Deal value and volume
For the opening quarter of 2026, the data showed that:
- The aggregate deal value amounted to $64 billion, below the total value in the latter two quarters of 2025 and below last year’s quarterly average of $97 billion
- The average deal size decreased to approximately $98 million, down from 2025’s rough average of $148 million
“Canadian M&A volumes opened 2026 in line with the run rate set through 2025,” PwC’s report stated.
As predicted in its 2026 Canadian M&A outlook, PwC highlighted that the deal volume stayed stable in the year’s first half.
For the first quarter of 2026, PwC noted that companies announced 658 deals, close to the quarterly average of 653 deals in the previous year and just beneath the 671 deals in the fourth quarter of 2025.
For this year’s second quarter, PwC acknowledged that many companies dealt with the effects of the Iran conflict and the increased energy prices, leading to fluctuating deal activity.
According to PwC’s report, “a re-escalation of the Iran war would likely push the global economy into a recession accompanied by high inflation (stagflation).”
PwC expected such circumstances to directly impact dealmakers in sectors such as oil, liquefied natural gas (LNG), nitrogen fertilizers, chemicals, financial services, and sectors relying on petrochemicals and plastics.
“In this situation, Canada’s annual inflation rate could be pushed toward 4%- 5% and cause the economy to contract, even considering the upside for the energy and fertilizer sectors,” PwC’s report said.
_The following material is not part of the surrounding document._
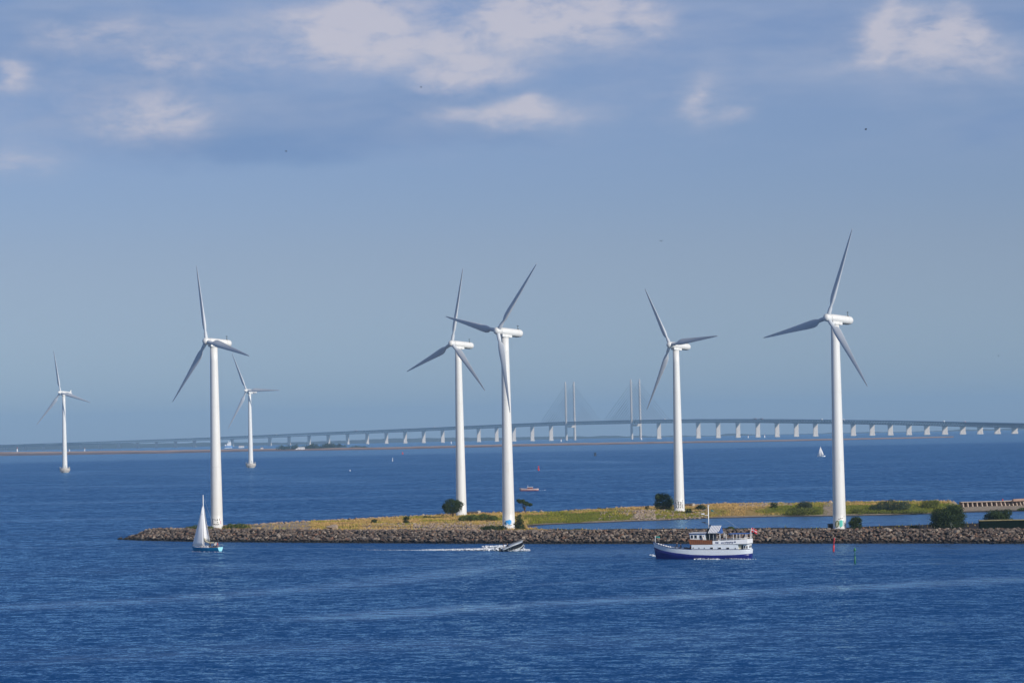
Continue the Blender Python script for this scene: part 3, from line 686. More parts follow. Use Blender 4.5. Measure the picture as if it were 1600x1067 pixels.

Regarding the first half of 2026 as a whole, PwC considered it relatively consistent with prior periods.
“The headline activity masks continued movement in the mix,” PwC’s report stated.
In terms of sectors, PwC noted that materials, industrials, and information technology grew stronger in 2025, became the three most active sectors in the first half of 2026, and comprised over a third of all the year’s deals.
“Conversely, financials—which had gained momentum in the second half of 2025—softened in the first half of the year,” PwC’s report said. “Real estate transactions, which are primarily being driven by private capital, hovered around 2025 lows but showed signs of early uptick.”
In the international arena, PwC stressed the importance of the Canada-United States-Mexico Agreement (CUSMA) renegotiation and broader trade policy factors, given that Canada’s deal activity remained strongly skewed in favour of the US, with more outgoing transactions into the US than incoming transactions into Canada.
For the findings of its report, PwC analyzed Capital IQ data.